> What needs to be done: From the records below, print only the part that opens with the line containing "Write the bpy" and closes with the line containing "random.seed(7)"; omit the pictures.

(Scripts that build scenes)
.....
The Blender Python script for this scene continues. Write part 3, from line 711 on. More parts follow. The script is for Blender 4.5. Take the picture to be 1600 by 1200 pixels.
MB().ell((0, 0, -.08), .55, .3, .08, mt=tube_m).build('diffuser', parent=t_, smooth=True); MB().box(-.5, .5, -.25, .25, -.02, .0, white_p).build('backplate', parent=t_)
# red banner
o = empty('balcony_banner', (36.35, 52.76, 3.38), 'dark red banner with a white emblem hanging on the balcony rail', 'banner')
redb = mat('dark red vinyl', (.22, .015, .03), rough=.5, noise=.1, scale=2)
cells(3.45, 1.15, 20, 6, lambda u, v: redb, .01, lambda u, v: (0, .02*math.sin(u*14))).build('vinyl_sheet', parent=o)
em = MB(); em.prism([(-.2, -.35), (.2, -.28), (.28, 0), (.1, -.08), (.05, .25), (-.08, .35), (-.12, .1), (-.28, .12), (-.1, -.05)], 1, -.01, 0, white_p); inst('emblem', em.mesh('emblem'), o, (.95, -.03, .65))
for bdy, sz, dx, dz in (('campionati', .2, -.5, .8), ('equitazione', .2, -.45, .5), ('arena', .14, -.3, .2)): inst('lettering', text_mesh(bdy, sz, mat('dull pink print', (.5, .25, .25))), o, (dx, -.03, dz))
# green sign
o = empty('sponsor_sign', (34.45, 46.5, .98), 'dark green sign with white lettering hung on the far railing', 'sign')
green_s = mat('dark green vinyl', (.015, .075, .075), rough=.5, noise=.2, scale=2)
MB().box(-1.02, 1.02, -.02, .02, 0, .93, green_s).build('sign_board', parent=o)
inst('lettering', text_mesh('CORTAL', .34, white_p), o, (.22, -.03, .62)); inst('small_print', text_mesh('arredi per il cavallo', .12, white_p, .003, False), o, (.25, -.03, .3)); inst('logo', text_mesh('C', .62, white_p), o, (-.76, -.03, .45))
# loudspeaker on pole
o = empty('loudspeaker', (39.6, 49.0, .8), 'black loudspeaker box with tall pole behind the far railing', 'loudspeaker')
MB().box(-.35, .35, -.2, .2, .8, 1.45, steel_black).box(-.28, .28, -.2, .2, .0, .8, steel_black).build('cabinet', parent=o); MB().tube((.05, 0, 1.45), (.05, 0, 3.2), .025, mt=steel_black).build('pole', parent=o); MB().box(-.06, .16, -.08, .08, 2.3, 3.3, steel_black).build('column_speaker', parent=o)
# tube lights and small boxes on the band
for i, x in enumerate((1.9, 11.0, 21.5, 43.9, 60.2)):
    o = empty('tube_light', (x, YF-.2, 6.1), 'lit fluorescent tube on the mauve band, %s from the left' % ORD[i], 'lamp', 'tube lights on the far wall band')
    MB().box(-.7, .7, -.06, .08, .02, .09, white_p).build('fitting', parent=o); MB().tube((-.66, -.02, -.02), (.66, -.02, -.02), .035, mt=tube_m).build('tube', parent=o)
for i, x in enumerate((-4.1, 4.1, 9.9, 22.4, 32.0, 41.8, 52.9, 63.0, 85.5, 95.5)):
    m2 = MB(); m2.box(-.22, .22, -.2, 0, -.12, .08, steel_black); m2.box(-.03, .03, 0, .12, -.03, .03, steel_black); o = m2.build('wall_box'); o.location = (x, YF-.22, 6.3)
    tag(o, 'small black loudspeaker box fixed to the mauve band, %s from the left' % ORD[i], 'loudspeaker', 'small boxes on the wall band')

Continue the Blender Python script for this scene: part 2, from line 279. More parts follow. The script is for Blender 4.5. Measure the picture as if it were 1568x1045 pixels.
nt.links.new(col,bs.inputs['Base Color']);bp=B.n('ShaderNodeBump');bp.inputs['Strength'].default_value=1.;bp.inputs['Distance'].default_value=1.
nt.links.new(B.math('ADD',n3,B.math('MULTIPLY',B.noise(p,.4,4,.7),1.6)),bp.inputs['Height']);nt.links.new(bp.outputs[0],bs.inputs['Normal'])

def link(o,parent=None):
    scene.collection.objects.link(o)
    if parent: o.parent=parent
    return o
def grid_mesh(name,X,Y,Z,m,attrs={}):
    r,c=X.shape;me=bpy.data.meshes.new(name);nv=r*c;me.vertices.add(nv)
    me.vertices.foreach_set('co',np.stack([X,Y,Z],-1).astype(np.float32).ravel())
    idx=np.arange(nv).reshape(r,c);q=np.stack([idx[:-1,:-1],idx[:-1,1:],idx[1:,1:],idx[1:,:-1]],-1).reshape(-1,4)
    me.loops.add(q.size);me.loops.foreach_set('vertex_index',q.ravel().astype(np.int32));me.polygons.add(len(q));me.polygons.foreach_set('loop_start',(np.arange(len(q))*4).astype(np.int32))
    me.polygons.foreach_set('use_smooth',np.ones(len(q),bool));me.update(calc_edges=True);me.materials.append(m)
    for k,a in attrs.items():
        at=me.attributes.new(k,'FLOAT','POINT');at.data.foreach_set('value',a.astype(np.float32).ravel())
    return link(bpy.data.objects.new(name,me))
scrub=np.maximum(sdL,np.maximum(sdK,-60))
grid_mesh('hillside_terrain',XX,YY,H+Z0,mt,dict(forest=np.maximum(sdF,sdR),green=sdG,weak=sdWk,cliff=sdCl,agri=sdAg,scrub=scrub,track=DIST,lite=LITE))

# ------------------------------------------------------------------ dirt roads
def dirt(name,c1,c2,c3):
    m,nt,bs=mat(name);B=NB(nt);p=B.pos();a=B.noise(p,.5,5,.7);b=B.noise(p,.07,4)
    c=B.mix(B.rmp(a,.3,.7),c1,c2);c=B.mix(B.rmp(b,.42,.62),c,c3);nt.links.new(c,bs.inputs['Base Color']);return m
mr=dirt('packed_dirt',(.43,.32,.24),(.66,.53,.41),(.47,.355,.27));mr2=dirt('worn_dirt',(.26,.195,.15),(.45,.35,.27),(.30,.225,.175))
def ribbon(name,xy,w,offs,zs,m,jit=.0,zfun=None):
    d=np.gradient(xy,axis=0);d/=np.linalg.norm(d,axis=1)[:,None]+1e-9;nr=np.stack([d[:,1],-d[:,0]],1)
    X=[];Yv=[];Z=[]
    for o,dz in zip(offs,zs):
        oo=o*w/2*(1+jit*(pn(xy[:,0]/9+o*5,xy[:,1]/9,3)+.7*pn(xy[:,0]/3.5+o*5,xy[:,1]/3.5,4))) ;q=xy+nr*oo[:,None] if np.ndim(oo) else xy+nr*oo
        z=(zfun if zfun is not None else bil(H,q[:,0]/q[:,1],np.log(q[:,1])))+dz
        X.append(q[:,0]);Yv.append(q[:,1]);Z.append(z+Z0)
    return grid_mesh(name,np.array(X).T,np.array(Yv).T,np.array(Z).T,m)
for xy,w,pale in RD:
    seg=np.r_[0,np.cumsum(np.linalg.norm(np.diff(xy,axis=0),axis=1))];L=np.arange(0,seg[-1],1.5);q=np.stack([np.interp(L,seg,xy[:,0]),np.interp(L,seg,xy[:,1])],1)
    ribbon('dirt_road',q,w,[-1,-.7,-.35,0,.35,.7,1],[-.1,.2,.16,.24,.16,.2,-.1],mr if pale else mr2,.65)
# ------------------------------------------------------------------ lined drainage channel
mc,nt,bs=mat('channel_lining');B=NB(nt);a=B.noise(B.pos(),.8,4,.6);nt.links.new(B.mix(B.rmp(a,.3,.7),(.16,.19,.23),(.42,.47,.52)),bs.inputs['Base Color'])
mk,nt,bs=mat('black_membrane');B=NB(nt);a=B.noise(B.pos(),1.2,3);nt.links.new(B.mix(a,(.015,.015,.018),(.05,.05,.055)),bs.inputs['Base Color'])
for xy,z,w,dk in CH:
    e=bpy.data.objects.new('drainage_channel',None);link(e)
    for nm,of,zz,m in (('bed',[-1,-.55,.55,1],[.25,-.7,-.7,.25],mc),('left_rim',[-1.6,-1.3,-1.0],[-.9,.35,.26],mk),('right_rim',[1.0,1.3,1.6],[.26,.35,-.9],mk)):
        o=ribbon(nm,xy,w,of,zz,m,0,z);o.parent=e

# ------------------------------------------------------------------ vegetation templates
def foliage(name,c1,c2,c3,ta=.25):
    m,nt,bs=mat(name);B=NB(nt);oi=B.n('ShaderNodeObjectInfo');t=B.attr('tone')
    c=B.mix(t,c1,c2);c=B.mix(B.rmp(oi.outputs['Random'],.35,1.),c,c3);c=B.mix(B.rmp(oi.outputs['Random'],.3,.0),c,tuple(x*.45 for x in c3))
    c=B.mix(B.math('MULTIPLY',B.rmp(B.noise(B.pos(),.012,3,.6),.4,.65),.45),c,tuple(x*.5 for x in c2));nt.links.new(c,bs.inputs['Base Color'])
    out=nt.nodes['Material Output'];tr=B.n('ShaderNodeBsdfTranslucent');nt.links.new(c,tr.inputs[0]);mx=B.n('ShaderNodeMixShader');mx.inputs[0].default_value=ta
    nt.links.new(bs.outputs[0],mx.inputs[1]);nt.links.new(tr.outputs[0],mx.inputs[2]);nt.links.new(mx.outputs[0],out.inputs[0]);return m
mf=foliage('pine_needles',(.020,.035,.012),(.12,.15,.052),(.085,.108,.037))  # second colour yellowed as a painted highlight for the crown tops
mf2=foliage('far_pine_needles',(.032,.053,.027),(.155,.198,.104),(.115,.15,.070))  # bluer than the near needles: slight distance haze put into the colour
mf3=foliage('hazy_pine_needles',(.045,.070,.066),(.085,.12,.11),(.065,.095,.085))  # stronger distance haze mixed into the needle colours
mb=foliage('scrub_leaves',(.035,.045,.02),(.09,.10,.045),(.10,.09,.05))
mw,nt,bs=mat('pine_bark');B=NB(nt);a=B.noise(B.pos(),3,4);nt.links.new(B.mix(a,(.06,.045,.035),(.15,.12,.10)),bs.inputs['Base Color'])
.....
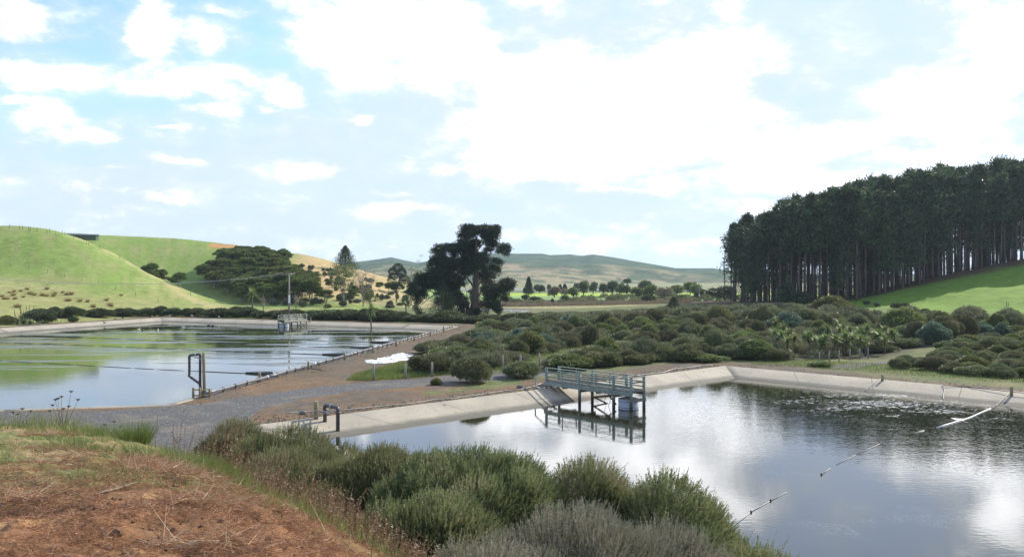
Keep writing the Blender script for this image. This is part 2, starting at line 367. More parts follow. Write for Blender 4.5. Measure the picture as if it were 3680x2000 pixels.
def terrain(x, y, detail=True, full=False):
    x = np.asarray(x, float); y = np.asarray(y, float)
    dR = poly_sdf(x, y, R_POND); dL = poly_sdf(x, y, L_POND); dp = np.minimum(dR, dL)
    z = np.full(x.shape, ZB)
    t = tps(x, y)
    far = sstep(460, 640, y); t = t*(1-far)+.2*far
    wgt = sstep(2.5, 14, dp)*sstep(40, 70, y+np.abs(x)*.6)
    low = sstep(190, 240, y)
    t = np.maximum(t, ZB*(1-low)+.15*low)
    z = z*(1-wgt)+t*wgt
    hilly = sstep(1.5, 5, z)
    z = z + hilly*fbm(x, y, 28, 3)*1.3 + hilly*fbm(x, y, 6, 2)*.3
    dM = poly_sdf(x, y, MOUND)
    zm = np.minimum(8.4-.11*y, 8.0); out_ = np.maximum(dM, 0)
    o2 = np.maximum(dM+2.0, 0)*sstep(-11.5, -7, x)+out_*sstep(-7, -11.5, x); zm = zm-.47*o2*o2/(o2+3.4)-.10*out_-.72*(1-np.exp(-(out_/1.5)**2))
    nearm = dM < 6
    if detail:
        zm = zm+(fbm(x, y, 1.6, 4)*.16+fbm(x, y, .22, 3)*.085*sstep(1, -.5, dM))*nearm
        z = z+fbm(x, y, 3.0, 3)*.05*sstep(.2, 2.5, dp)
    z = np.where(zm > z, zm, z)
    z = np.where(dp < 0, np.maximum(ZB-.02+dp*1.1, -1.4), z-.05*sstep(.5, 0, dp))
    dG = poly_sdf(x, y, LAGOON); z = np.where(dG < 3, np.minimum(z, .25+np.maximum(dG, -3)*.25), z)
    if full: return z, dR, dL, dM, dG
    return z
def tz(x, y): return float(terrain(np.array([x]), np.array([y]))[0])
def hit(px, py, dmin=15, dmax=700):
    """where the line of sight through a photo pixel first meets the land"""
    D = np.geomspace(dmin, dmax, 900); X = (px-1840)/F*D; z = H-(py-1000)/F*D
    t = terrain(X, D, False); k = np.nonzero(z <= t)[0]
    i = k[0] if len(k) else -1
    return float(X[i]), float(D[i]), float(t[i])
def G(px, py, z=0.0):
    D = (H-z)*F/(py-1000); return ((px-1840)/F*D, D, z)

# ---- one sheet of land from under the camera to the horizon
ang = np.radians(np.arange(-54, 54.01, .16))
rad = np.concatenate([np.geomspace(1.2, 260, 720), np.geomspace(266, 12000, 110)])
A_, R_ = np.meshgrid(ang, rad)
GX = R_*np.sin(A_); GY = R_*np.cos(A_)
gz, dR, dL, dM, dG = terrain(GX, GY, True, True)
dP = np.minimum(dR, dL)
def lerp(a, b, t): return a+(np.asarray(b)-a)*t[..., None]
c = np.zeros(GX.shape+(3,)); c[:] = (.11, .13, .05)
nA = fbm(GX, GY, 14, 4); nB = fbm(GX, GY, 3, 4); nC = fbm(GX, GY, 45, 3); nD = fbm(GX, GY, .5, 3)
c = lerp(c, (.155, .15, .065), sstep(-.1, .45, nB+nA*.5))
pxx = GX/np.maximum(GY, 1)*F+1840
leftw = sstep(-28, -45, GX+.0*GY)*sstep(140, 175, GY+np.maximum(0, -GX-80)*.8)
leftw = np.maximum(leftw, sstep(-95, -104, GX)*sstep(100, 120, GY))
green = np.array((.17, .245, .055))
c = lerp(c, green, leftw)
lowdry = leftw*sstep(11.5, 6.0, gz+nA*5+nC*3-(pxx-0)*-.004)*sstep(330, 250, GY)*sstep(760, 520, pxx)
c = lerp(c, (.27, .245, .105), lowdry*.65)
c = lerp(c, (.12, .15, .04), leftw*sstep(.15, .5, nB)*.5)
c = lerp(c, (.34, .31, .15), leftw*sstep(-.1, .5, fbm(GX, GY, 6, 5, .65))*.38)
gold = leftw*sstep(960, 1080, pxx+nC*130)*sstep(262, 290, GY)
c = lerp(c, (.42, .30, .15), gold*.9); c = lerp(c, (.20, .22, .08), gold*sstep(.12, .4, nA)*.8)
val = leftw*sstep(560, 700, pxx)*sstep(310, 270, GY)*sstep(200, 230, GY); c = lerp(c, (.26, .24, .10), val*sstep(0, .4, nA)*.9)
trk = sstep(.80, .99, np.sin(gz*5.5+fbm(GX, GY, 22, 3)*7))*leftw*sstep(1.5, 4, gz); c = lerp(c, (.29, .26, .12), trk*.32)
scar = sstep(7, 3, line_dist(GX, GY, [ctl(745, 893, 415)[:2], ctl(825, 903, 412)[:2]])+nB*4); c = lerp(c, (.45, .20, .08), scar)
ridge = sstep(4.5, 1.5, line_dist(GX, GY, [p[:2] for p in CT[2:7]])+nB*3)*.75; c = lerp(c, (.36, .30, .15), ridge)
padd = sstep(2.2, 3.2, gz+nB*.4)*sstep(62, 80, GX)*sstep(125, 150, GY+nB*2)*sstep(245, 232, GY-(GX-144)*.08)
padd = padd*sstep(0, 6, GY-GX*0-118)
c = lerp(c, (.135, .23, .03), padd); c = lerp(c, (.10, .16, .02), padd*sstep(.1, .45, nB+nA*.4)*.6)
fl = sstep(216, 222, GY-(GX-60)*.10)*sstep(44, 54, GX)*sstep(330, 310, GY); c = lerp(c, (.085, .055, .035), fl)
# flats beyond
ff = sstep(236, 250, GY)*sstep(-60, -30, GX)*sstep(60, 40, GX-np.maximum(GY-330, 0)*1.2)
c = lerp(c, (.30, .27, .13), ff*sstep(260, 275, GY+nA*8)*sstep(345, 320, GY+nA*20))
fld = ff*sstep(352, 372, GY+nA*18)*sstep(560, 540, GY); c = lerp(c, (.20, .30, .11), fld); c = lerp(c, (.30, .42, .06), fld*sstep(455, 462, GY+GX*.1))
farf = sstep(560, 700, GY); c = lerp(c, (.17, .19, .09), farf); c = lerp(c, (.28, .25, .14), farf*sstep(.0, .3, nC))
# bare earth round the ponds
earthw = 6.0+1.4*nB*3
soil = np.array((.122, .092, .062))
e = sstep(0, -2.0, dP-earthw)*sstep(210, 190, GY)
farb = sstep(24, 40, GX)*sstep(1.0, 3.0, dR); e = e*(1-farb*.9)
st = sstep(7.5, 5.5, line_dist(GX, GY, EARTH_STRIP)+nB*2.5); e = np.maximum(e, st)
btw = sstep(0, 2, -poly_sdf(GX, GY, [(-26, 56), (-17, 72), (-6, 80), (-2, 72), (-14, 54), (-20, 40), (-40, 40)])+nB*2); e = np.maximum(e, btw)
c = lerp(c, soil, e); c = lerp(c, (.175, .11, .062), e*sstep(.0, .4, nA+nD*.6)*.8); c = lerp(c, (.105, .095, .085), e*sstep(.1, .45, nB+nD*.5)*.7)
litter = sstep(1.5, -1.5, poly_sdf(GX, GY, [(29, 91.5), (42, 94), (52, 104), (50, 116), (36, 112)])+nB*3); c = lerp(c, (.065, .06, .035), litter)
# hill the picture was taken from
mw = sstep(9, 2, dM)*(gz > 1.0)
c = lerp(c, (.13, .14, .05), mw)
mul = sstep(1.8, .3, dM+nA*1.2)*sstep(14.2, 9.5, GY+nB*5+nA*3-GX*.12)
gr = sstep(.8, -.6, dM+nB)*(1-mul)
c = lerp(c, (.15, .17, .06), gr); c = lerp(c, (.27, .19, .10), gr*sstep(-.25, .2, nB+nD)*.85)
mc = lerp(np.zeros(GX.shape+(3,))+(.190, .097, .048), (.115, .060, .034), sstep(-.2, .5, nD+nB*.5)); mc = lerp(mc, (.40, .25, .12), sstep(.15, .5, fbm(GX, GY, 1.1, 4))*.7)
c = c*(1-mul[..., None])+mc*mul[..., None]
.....
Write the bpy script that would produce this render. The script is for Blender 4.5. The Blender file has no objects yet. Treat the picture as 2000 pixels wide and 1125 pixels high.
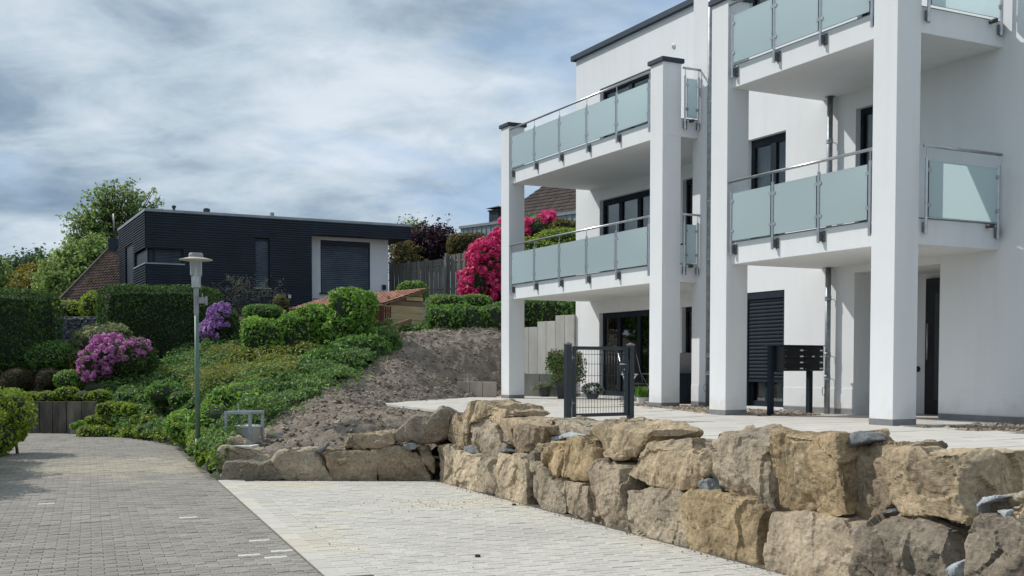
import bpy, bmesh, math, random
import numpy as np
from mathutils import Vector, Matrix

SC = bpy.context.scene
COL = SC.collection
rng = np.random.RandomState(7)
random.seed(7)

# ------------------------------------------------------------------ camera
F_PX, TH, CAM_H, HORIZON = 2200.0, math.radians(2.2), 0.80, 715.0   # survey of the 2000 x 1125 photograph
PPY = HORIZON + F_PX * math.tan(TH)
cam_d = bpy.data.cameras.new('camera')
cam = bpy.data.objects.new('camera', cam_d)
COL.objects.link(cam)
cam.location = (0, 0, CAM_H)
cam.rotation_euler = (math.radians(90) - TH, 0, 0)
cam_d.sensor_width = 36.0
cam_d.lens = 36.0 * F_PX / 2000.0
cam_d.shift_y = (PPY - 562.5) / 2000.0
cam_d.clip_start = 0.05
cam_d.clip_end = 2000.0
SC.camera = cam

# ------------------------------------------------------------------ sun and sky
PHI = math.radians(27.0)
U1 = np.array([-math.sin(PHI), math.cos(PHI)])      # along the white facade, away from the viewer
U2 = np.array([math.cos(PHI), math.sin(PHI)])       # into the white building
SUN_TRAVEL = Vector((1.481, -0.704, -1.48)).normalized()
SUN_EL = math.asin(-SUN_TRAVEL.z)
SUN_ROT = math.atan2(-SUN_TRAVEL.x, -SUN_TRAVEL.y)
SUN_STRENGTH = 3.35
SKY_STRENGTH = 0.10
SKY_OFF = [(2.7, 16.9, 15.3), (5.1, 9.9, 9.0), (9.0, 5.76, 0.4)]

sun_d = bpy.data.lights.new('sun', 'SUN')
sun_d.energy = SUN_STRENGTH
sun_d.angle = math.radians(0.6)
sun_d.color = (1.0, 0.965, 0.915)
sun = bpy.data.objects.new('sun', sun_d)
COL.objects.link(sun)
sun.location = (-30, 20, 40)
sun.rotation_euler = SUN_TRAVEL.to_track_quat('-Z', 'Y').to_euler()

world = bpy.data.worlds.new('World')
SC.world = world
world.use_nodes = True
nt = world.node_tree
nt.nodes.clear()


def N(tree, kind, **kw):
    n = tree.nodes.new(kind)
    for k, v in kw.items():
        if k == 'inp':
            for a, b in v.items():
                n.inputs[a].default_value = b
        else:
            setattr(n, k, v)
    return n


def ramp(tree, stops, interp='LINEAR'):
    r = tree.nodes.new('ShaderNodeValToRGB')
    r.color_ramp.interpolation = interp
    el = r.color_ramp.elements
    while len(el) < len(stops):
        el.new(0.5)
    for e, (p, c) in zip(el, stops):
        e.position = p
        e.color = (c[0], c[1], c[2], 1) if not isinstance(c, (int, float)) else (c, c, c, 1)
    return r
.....
> Complete answer:
Write the bpy script that would produce this render. The script is for Blender 4.5. The Blender file has no objects yet. Treat the picture as 2000 pixels wide and 1125 pixels high.
import bpy, bmesh, math, random
import numpy as np
from mathutils import Vector, Matrix

SC = bpy.context.scene
COL = SC.collection
rng = np.random.RandomState(7)
random.seed(7)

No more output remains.